Chapman comes by that toughness honestly. He’s the son of a boxing coach who didn’t take up baseball until he was 13. But he was selected to Cuba’s vaunted national team at age 17 and was a bona fide star soon after, thanks to a breakout performance at the 2007 Pan Am Games. A year later, he made his first attempt to defect.

The Chicago Tribune reported last week that after Chapman was caught trying to escape, he cooperated with the Cuban government in the prosecutions of four men accused of offering to smuggle him out. All four were convicted of human trafficking and sent to prison; two alleged in a 2013 lawsuit that Chapman was an informant for Fidel Castro and should be held responsible for their torture while in prison.

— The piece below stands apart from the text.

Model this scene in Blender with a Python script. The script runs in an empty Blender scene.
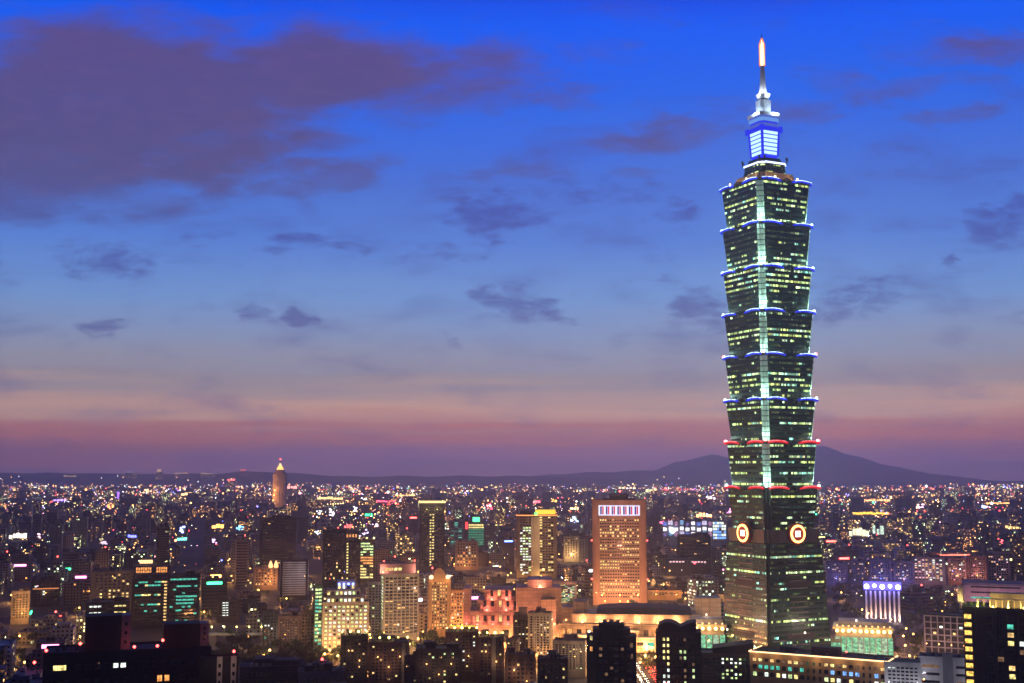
import bpy, bmesh, math, random
from mathutils import Vector
R = math.radians
rnd = random.Random(101)
S = bpy.context.scene
COL = S.collection

# ------------------------------------------------------------------ camera
F = 1190.0; PITCH = R(6.3); CAMH = 150.0
cd = bpy.data.cameras.new('camera'); cam = bpy.data.objects.new('camera', cd); COL.objects.link(cam)
cam.location = (0, 0, CAMH); cam.rotation_euler = (R(90) + PITCH, 0, 0)
cd.sensor_width = 36.0; cd.lens = 36.0 * F / 1024.0; cd.clip_start = 1.0; cd.clip_end = 80000.0
S.camera = cam
cp, sp = math.cos(PITCH), math.sin(PITCH)

def at(px, py, Y):
    dx = (px - 512.0) / F; dy = (341.5 - py) / F
    vx, vy, vz = dx, cp - dy * sp, sp + dy * cp
    t = Y / vy
    return Vector((vx * t, Y, CAMH + vz * t))
def proj(x, y, z):
    z -= CAMH
    dep = y * cp + z * sp; up = -y * sp + z * cp
    return 512 + F * x / dep, 341.5 - F * up / dep
def mpp(Y, py=560):                       # metres per pixel across at distance Y
    return at(513, py, Y).x

# ------------------------------------------------------------------ node helpers
def srgb(r, g, b):
    def c(v):
        v /= 255.0
        return v / 12.92 if v <= 0.04045 else ((v + 0.055) / 1.055) ** 2.4
    return (c(r), c(g), c(b), 1)
class NT:
    def __init__(s, tree): s.t = tree; tree.nodes.clear()
    def n(s, typ, **kw):
        nd = s.t.nodes.new(typ)
        for k, v in kw.items(): setattr(nd, k, v)
        return nd
    def put(s, sock, v):
        if isinstance(v, bpy.types.NodeSocket): s.t.links.new(v, sock)
        elif v is not None: sock.default_value = v
    def m(s, op, a, b=None, c=None, clamp=False):
        nd = s.n('ShaderNodeMath', operation=op); nd.use_clamp = clamp
        for i, v in enumerate((a, b, c)):
            if v is not None: s.put(nd.inputs[i], v)
        return nd.outputs[0]
    def vm(s, op, a, b=None, c=None, out=0):
        nd = s.n('ShaderNodeVectorMath', operation=op)
        for i, v in enumerate((a, b, c)):
            if v is not None: s.put(nd.inputs[i], v)
        return nd.outputs[out]
    def comb(s, x, y, z=0.0):
        nd = s.n('ShaderNodeCombineXYZ')
        for i, v in enumerate((x, y, z)): s.put(nd.inputs[i], v)
        return nd.outputs[0]
    def sep(s, v):
        nd = s.n('ShaderNodeSeparateXYZ'); s.put(nd.inputs[0], v); return nd.outputs
    def mapr(s, v, a, b, c=0.0, d=1.0, smooth=True):
        nd = s.n('ShaderNodeMapRange'); nd.interpolation_type = 'SMOOTHSTEP' if smooth else 'LINEAR'
        s.put(nd.inputs[0], v)
        for i, x in enumerate((a, b, c, d)): s.put(nd.inputs[i + 1], x)
        return nd.outputs[0]
    def ramp(s, fac, stops, interp='LINEAR'):
        nd = s.n('ShaderNodeValToRGB'); cr = nd.color_ramp; cr.interpolation = interp
        while len(cr.elements) < len(stops): cr.elements.new(0.5)
        for e, (p, c) in zip(cr.elements, sorted(stops, key=lambda q: q[0])):
            e.position = p; e.color = c
        s.put(nd.inputs[0], fac); return nd.outputs[0]
    def mix(s, fac, a, b, blend='MIX'):
        nd = s.n('ShaderNodeMix', data_type='RGBA', blend_type=blend)
        s.put(nd.inputs[0], fac); s.put(nd.inputs[6], a); s.put(nd.inputs[7], b)
        return nd.outputs[2]
    def noise(s, vec, scale, detail=4, rough=0.55, dist=0.0):
        nd = s.n('ShaderNodeTexNoise'); s.put(nd.inputs['Vector'], vec)
        nd.inputs['Scale'].default_value = scale; nd.inputs['Detail'].default_value = detail
        nd.inputs['Roughness'].default_value = rough; nd.inputs['Distortion'].default_value = dist
        return nd.outputs[0]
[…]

The newspaper also said Chapman’s cooperation allowed him to return quickly to the national team. In the summer of 2009, while in Netherlands for a game, he took advantage of that reprieve and defected. Chapman hasn’t addressed the newspaper’s report, but he told The New York Times earlier this year he isn’t interested in rehashing the past.

That likely includes Game 2 of the 2010 NLDS, when Chapman allowed 3 runs – all unearned, thanks to miscues by the Reds’ outfielders – against the Phillies in what turned out to be a three-game sweep. Ditto for the skull fracture he suffered after being struck by a line drive in a March 2014 spring training game against the Royals.

Few things serve a closer better than a short memory. Chapman checks that box, too. Big as the moments he experienced this weekend and in postseasons past may have seemed, he can’t wait to find out what’s next.

“In Cincinnati, maybe the crowds weren’t the same,” Chapman said finally. “But already, I love this.”